I’m writing this with some trepidation, I worry that my message will be misunderstood or used by poor sales people as an excuse. With that as a disclaimer, there’s real value in losing—but we have to take the time and extract the value that losing provides us.
We never want to enter any sales situation to lose it. We have to compete vigorously, doing everything we possibly can to win! It’s our job, it’s what makes us successful, and it’s what professional sales people live for.
However, recently, I was engaged in a conversation with someone claiming his organization’s win rate was in excess of 99% (let’s put aside definitional issues, under virtually every definition, 99+% is very high). My immediate reaction was, “That’s too bad, it must mean you are missing lots of opportunities.”
Winning is great, but we really don’t learn much from winning. We don’t learn where we can do better. We don’t learn what we are missing, We don’t learn how to stretch ourselves to achieve more. Winning too much means we are playing it safe–we aren’t taking risks.
There’s a danger in winning too much, we become arrogant, we become blind, we stop listening, we stop improving, we start believing we are unbeatable, we get comfortable and complacent. Ultimately, we set ourselves up not just for losing, but for massive failure.

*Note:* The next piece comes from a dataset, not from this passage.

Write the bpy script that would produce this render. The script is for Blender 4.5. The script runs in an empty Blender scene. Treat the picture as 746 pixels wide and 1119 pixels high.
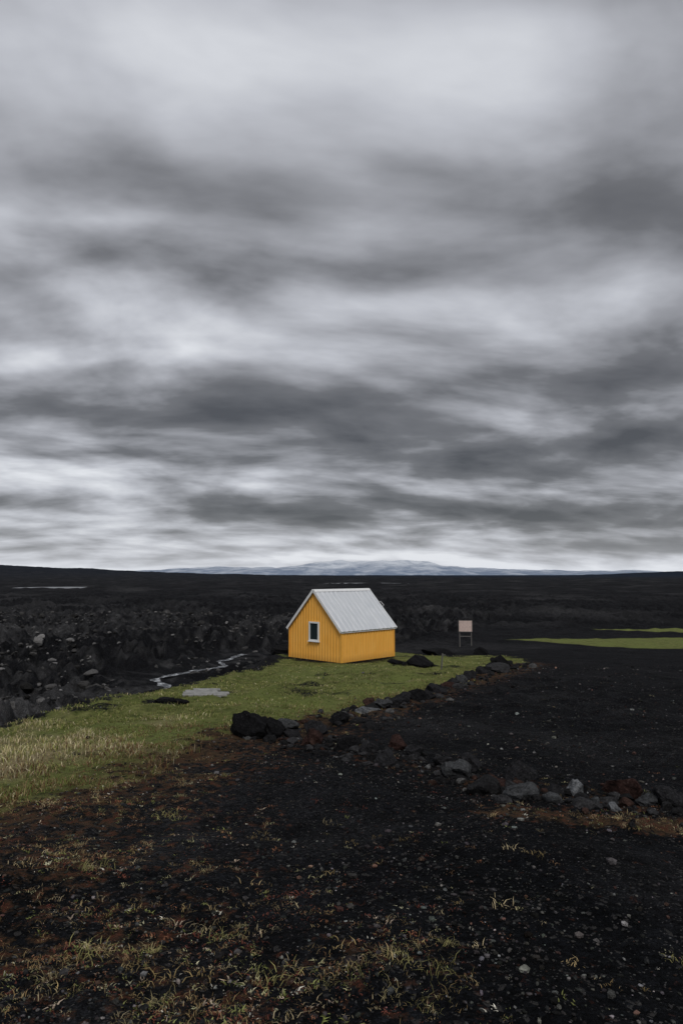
import bpy, math, random
import numpy as np
random.seed(4)
rng = np.random.default_rng(11)
scene = bpy.context.scene
scene.view_settings.view_transform = 'Standard'
scene.view_settings.look = 'None'
scene.view_settings.exposure = 0
scene.view_settings.gamma = 1
CAMZ = 4.35

# ------------------------------------------------------------------ noise
def perlin(x, y, seed=0):
    xi = np.floor(x).astype(np.int64); yi = np.floor(y).astype(np.int64)
    xf = x - xi; yf = y - yi
    def g(ix, iy, fx, fy):
        h = (ix*374761393 + iy*668265263 + seed*974634777) & 0xffffffff
        h = ((h ^ (h >> 13))*1274126177) & 0xffffffff
        h = h ^ (h >> 16)
        a = h/4294967296.0*2*math.pi
        return np.cos(a)*fx + np.sin(a)*fy
    u = xf*xf*xf*(xf*(xf*6-15)+10); v = yf*yf*yf*(yf*(yf*6-15)+10)
    a = g(xi, yi, xf, yf); b = g(xi+1, yi, xf-1, yf)
    c = g(xi, yi+1, xf, yf-1); d = g(xi+1, yi+1, xf-1, yf-1)
    return ((a+(b-a)*u) + ((c+(d-c)*u)-(a+(b-a)*u))*v)*1.4
def fbm(x, y, f, o=4, seed=0, gain=.5):
    s = 0; a = 1.0
    for i in range(o):
        s = s + a*perlin(x*f+17.3*i, y*f-9.1*i, seed+i); f *= 2.03; a *= gain
    return s
def sst(a, b, x):
    t = np.clip((x-a)/(b-a), 0, 1); return t*t*(3-2*t)

# ------------------------------------------------------------------ terrain
XE_Y = [-30, 0, 9, 10.9, 16.5, 24.5, 33.5, 40, 60, 100, 200]
XE_X = [-26, -13, -7, -5.5, -5.1, -4.3, -3.3, -2.2, 4, 22, 60]
STREAM = [(-11.0, 80), (-12.6, 73), (-11.6, 69), (-14.6, 65), (-16.2, 60.5), (-14.0, 57), (-15.6, 52), (-14, 46)]
def seg_dist(x, y, pts):
    best = np.full(x.shape, 1e9)
    for (ax, ay), (bx, by) in zip(pts[:-1], pts[1:]):
        dx, dy = bx-ax, by-ay
        t = np.clip(((x-ax)*dx+(y-ay)*dy)/(dx*dx+dy*dy), 0, 1)
        best = np.minimum(best, np.hypot(x-(ax+t*dx), y-(ay+t*dy)))
    return best
def inside(x, y, P):
    c = np.zeros(x.shape, bool)
    n = len(P)
    for i in range(n):
        ax, ay = P[i]; bx, by = P[(i+1) % n]
        if ay == by: continue
        cond = ((ay > y) != (by > y)) & (x < (bx-ax)*(y-ay)/(by-ay)+ax)
        c ^= cond
    return c
def sdist(x, y, P):
    d = seg_dist(x, y, P+[P[0]])
    return np.where(inside(x, y, P), d, -d)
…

Losing is tremendously powerful. The problem is too often we don’t take advantage this power. It’s through losing that we really learn. If we’ve lost because we have stretched ourselves, if we have tried something new, if we have pushed ourselves outside our comfort zone–either trying something new with our customers, going after new markets and new customers.
Losing is the most powerful way of learning something new–but we have to take the time to understand and learn. We have to apply what we have learned to winning the next time. Losing shows us where we can improve, how we can grow. Winning can never teach us those lessons.
Wasting the opportunity to learn and grow through losing is just wasteful–it’s a failure in your personal professionalism or of management.
Losing isn’t something we try to do. We shouldn’t make excuses when we lose, but we take the opportunity to learn, grow and move forward.